_What to work on_.
Give the count of lines holding the string "high" and nothing else.

-- start Records for this task --

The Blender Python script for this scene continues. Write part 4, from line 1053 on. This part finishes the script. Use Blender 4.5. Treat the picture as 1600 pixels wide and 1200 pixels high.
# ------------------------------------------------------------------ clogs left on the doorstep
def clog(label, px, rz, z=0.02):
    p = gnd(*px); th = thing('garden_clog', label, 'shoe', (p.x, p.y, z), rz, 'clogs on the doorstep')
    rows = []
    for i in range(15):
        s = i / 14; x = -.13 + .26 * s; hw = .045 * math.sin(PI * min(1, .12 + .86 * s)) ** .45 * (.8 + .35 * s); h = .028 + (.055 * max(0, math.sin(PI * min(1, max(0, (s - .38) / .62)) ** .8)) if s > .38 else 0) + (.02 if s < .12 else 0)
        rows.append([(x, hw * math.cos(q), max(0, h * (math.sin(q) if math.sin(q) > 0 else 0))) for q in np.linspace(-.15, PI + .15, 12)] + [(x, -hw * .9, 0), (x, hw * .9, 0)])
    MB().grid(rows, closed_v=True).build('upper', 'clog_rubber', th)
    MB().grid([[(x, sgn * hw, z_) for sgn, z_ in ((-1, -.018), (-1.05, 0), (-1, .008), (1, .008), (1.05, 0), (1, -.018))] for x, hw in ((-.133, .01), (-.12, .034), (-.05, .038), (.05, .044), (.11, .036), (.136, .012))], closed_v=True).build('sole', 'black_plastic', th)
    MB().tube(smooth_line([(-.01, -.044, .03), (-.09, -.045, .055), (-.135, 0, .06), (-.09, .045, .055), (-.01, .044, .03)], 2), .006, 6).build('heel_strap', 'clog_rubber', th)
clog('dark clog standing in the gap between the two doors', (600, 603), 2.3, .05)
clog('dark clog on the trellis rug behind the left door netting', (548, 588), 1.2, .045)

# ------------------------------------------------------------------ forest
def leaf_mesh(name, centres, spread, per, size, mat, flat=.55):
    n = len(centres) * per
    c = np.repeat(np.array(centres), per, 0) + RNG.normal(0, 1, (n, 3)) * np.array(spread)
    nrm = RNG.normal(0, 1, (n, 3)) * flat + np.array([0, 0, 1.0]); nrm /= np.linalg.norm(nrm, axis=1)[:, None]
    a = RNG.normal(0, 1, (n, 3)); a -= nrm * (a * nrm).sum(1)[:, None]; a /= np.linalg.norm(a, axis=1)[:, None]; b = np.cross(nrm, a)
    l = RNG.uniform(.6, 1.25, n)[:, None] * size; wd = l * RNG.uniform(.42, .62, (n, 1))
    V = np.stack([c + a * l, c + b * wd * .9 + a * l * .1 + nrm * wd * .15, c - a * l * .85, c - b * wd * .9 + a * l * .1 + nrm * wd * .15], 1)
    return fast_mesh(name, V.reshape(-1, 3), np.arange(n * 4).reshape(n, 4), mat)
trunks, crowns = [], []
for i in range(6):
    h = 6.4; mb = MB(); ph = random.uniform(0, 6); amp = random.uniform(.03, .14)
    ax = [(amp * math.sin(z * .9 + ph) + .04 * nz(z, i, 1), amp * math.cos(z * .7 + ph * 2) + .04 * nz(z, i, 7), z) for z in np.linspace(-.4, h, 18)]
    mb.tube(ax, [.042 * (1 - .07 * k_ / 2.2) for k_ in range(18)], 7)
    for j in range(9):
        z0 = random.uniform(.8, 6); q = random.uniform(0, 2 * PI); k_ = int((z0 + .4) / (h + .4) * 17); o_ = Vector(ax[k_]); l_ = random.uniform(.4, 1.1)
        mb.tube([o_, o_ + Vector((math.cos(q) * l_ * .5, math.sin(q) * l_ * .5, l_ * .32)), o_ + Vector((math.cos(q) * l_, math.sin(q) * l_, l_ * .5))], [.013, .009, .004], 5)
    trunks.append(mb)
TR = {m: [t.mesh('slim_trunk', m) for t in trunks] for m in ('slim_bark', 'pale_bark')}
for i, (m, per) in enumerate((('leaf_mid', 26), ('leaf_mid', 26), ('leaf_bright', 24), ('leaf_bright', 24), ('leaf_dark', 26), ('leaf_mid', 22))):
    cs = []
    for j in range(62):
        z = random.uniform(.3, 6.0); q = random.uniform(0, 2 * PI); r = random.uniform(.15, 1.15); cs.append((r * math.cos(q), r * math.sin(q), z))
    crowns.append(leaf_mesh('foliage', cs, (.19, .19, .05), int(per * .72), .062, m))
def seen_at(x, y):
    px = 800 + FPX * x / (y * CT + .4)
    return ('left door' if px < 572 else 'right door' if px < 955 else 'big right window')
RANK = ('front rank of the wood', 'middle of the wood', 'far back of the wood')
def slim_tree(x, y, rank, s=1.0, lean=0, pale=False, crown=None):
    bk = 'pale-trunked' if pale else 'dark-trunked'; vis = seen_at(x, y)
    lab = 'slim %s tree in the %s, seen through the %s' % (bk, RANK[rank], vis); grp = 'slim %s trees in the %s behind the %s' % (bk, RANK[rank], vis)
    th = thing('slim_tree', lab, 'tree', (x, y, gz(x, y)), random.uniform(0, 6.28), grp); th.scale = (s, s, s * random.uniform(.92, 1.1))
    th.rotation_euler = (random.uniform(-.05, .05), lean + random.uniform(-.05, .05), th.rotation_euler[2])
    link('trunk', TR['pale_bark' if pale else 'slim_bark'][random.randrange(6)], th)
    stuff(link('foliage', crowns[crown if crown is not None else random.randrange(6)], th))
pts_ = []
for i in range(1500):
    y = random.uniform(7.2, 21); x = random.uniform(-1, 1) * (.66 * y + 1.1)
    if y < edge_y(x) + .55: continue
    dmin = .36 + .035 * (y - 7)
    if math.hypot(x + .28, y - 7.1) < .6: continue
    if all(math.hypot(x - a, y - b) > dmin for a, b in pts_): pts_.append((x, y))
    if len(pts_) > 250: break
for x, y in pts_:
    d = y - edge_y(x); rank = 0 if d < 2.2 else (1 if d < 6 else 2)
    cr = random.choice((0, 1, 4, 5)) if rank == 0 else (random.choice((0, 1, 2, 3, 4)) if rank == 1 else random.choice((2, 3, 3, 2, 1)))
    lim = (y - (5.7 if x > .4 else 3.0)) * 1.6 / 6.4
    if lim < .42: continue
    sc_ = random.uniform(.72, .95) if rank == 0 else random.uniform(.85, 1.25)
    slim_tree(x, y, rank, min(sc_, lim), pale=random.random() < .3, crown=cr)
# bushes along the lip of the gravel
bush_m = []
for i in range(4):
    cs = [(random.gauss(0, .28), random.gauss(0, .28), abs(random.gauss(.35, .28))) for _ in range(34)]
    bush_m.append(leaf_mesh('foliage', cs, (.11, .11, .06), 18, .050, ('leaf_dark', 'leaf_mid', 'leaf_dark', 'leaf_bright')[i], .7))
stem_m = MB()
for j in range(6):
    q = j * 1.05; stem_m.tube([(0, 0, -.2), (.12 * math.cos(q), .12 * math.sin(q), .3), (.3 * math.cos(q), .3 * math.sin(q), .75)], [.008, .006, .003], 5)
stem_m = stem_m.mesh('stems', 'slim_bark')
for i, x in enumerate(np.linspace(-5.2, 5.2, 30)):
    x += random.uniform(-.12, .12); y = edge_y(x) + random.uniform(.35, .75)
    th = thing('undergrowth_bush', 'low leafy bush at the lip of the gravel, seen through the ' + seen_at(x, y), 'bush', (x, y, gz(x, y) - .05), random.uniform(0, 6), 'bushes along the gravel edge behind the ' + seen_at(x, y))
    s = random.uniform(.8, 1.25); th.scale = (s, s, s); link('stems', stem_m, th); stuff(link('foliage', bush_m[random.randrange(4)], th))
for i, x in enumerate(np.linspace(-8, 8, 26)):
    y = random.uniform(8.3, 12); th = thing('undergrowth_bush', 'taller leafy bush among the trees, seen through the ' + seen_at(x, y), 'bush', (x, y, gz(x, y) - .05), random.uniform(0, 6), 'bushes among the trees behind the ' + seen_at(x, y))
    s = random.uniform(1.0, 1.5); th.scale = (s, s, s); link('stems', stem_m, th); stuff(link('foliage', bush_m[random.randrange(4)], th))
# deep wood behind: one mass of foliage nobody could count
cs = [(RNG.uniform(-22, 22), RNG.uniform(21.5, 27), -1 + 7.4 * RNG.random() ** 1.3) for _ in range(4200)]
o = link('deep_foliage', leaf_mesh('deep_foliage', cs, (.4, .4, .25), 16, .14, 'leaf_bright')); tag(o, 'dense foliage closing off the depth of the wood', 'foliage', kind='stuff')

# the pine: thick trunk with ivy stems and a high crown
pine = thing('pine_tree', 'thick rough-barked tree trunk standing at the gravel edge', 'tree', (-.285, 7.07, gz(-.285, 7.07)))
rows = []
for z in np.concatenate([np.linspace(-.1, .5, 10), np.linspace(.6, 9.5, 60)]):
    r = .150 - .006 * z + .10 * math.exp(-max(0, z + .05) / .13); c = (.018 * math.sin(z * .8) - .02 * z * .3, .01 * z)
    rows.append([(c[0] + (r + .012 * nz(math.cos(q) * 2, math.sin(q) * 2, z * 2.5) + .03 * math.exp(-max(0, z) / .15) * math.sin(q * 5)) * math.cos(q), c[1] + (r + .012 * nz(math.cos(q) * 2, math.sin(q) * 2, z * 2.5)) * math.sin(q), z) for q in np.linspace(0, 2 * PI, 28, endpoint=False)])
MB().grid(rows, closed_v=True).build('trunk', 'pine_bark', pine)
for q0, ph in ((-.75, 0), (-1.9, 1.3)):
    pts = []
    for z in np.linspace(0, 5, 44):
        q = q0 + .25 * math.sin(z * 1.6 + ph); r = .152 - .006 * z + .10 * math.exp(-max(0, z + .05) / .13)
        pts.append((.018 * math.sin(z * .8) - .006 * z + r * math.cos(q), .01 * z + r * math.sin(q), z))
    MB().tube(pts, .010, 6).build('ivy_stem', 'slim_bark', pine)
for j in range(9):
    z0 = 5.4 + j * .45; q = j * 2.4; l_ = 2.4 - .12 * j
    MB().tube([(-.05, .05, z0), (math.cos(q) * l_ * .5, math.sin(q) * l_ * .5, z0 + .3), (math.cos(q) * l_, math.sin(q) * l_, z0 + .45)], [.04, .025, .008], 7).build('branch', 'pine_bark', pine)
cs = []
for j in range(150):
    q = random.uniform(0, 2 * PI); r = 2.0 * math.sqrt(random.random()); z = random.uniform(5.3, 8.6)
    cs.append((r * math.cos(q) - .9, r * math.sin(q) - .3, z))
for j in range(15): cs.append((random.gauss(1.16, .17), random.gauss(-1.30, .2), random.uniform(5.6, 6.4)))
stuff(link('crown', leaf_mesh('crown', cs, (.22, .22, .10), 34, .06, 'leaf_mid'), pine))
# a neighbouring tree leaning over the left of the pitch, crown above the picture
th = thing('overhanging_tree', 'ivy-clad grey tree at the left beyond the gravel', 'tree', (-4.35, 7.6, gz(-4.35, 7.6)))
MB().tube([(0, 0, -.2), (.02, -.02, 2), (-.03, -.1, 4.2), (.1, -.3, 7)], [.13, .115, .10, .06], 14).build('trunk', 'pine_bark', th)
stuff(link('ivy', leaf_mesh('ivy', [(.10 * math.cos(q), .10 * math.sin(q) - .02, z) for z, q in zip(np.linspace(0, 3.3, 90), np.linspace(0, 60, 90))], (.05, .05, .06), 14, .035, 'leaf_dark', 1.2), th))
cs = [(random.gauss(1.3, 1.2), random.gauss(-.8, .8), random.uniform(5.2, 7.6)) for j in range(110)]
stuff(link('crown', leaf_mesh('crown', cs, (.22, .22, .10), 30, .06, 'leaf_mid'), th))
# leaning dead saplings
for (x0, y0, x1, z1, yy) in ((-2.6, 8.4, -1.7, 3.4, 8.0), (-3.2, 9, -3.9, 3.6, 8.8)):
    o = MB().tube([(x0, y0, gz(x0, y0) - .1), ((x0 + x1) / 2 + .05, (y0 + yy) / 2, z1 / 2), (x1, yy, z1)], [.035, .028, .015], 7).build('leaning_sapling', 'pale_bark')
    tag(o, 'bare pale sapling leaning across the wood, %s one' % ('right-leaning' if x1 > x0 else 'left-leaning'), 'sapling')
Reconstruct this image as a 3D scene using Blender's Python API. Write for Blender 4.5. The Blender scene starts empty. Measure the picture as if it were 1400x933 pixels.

-- end Records for this task --

_Written solution_.
2